I was fulminating on this recently, railing against the madness of ROI as a concept.

Instead of it being the reconciliation of accounts after a campaign has run, ROI is now what people try to predict before the work has run.

Software mulches all the data. Based on what the marketer did the year before, factoring in how the competition is spending its money, the programme spits out a number.

7%.

Yay.

On the surface of it, 7% ROI looks good. You can go into the board room with head held high and tell them how your marketing plans will bear fruit.

In fact, 7% is meagre.

Not enough to prepare you for seismic shock as a new competitor with a new product turns up.

Not enough to insulate you against political upheaval.

Not enough to build in a margin of comfort.

As a creative director, I stand for effectiveness.

I can't predict the numbers but as a result of research and based on a lifetime's experience, I can anticipate double-digit success.

What I'd never thought of was that there are some clients who don't want that.

One marketer of my acquaintance told me this story.

He had had a brilliant idea.

He scoped it out.

Took it to his boss, who calmly took the analysis report and dropped it in the waste-paper basket.

"I don't understand," complained my friend. "This could really push sales."

"Yes," agreed the man on the other side of the desk. "But then what will we do next year?"

Effectiveness is what happens when you have an effect.

That's the first condition of communications today.

To get noticed.

All those years ago, David Ogilvy remarked that advertising without an idea is like a ship that passes in the night, unnoticed, unremarked.

Pointless.

In this issue we have a broad selection of work from a piece of Direct Mail through to three examples of innovation through technology.

Some great ideas in digital and integrated inbetween.

And what I think is the first programmatic press ad.

Campaigns with a point.

Equally pointed are the Impero Reports on pages 15 to 21.

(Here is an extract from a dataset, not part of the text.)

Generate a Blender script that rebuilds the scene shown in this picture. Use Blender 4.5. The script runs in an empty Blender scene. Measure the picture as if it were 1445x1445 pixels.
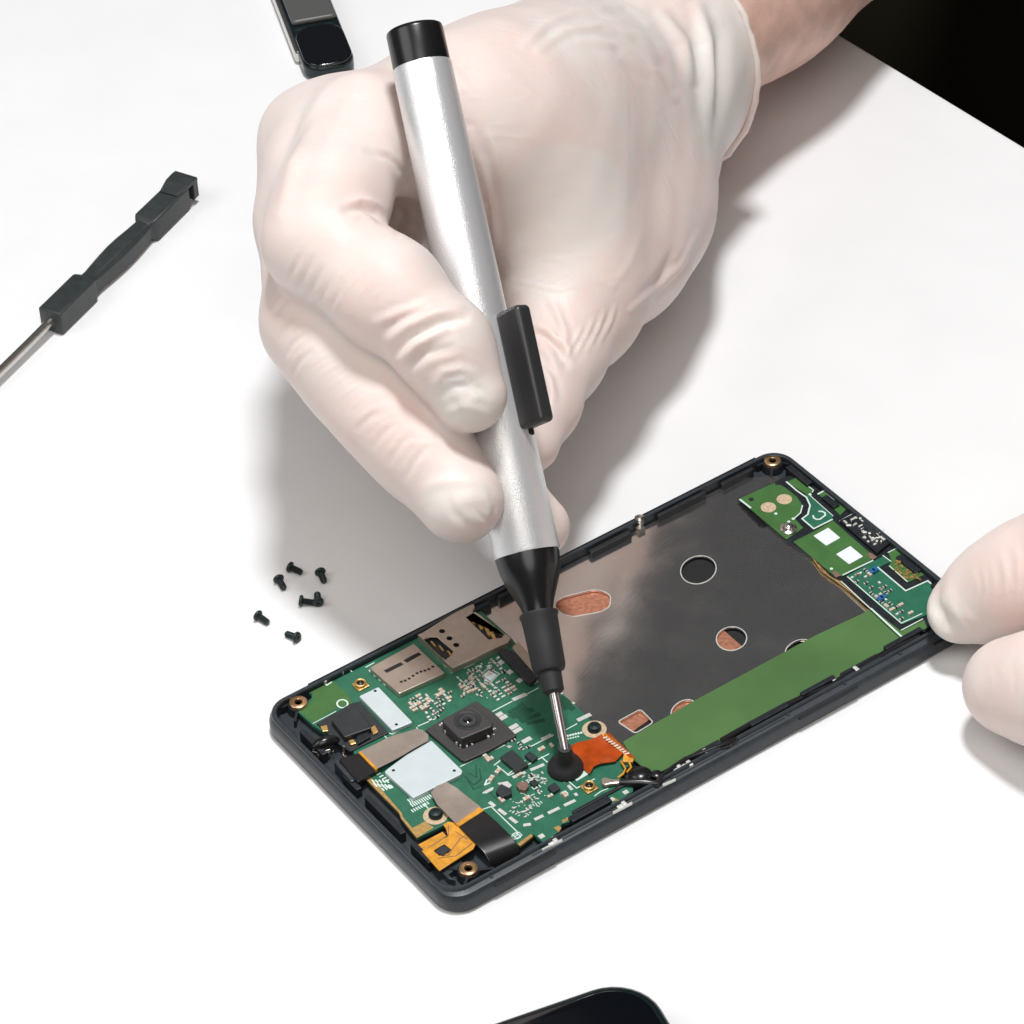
import bpy, bmesh, math, random
import numpy as np
from mathutils import Vector, Matrix

random.seed(7); rng = np.random.default_rng(7)
sc = bpy.context.scene
COL = sc.collection
U = 0.1                       # everything below is in millimetres; 1 Blender unit = 1 cm
sc.unit_settings.system = 'METRIC'; sc.unit_settings.scale_length = 0.01

# ------------------------------------------------------------------ camera (solved from the photograph)
F = 5200.0; W0 = 722.5
EL = 0.711464905; ROLL = -0.0554887931; AZ = 0.582303057
RIM = 5.0                     # height of the phone's rim above the table
DIST = 736.577
TGT = np.array([49.2018, 51.7473, RIM])
FW = np.array([0, math.cos(EL), -math.sin(EL)])
_r = np.array([1., 0, 0]); _u = np.cross(_r, FW)
RT = math.cos(ROLL) * _r + math.sin(ROLL) * _u
UP = -math.sin(ROLL) * _r + math.cos(ROLL) * _u
CAM = TGT - DIST * FW
def ray(u, v): return RT * (u - W0) / F + UP * (W0 - v) / F + FW
def P(u, v, z=0.0):           # point of the plane at height z that the photograph shows at pixel (u, v)
    d = ray(u, v); return CAM + d * ((z - CAM[2]) / d[2])
def D(u, v, dep): return CAM + ray(u, v) * dep
def depth_of(p): return float((np.asarray(p) - CAM) @ FW)
def pix(p):
    q = np.asarray(p) - CAM; w = q @ FW
    return W0 + F * (q @ RT) / w, W0 - F * (q @ UP) / w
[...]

This is a creative agency that has spent good money to look at the state of the advertising business.

There have been doom and gloom reports in the last few months. According to IPSOS Mori, advertising executives are now regarded as more untrustworthy than politicians.

According to The Advertising Association, people feel bombarded by advertising.

Impero have some alarming stats too.

But some heartening news too.

Mostly that creativity is what attracts talent to the business. Is what clients want and need. Is what the general public appreciate.

And that's what you will find over the following pages.

Not just great work celebrated but effective work celebrated.